The Company’s agreement with the Tatas regarding the supply of electric power was renewed in 1938. Now the power cost less to the Company, which in its turn passed the  advantage to the consumers. For example, till 1934 the rate for lights was four annas per unit. By 1938 it had come down to 3 annas upto 14 units, and two and a half annas thereafter. There was a similar lowering of the rates for the other types of consumption.

Electricity was generated for the first time in Mumbai in 1905. During the next forty years its consumption went up from 1,50,000 kilowatts to 60,00,000 kilowatts. Used for a variety of purposes, both domestic and industrial – and that at a low rate – electric power assumed an important place in the life of the people. This underlined the necessity for some kind of a state control on its use, in the interest of the consumer, as well as of the producer.


The Government imposed a tax on electricity for the first time in 1932. The tax was imposed to help the State tide over the financial difficulties created by the trade depression, as the official explanation went. However, like several other taxes, the tax on electricity settled down to become a regular feature. The Municipality, as well as many other public bodies, protested strongly against the new imposition, but it was of no avail. With the tax added, electricity bills went up by more than fifty per cent and, as an inevitable result of it, the growth in the consumption of electricity slowed down. In 1936, and again in 1940, representations were made to the Government for repeal of the tax.
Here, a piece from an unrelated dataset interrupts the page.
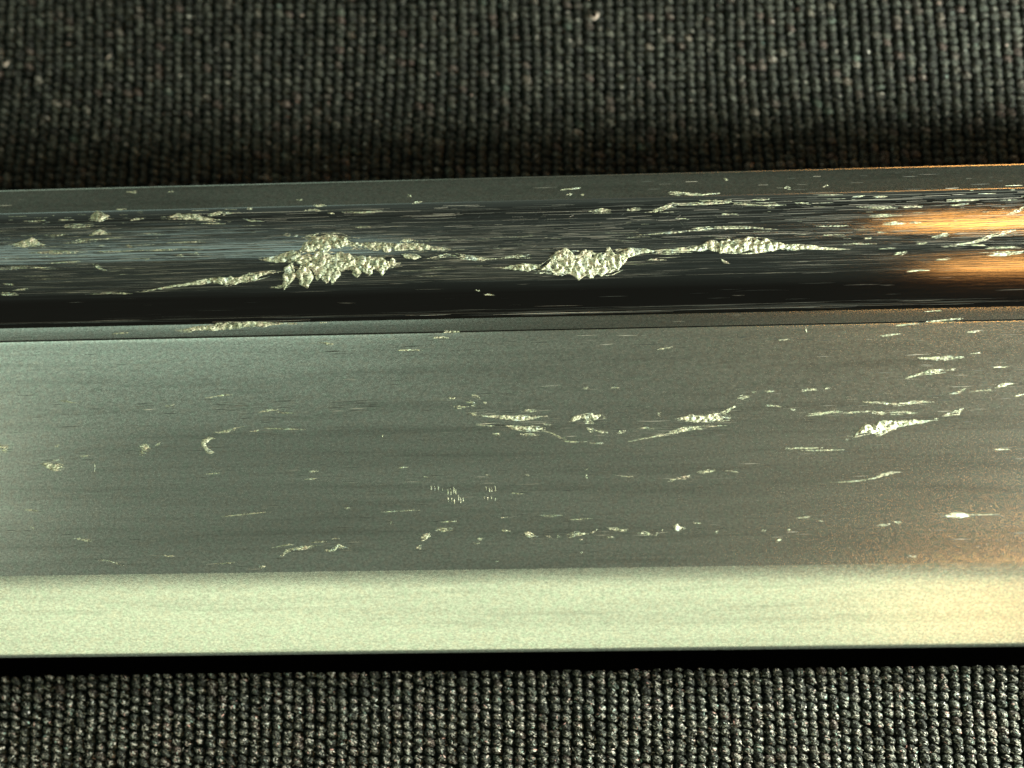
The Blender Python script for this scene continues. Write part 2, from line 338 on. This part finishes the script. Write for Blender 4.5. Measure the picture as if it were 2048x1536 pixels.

Actually, the half annas impost of 1932 moved upto three quarters of an anna in 1938, and to an anna and a quarter in 1939! The latter jump was designed to cover the expenditure on prohibition.

This is the story of the early days of electricity in Mumbai – of its arrival and the expansion of its use. In modern life electricity is next only to air, water, food and shelter as a necessity. Electricity is certainly a blessing, but it can very nearly be a curse if man depends too heavily on it. All that he can do is to take every precaution against the blessing turning into a curse.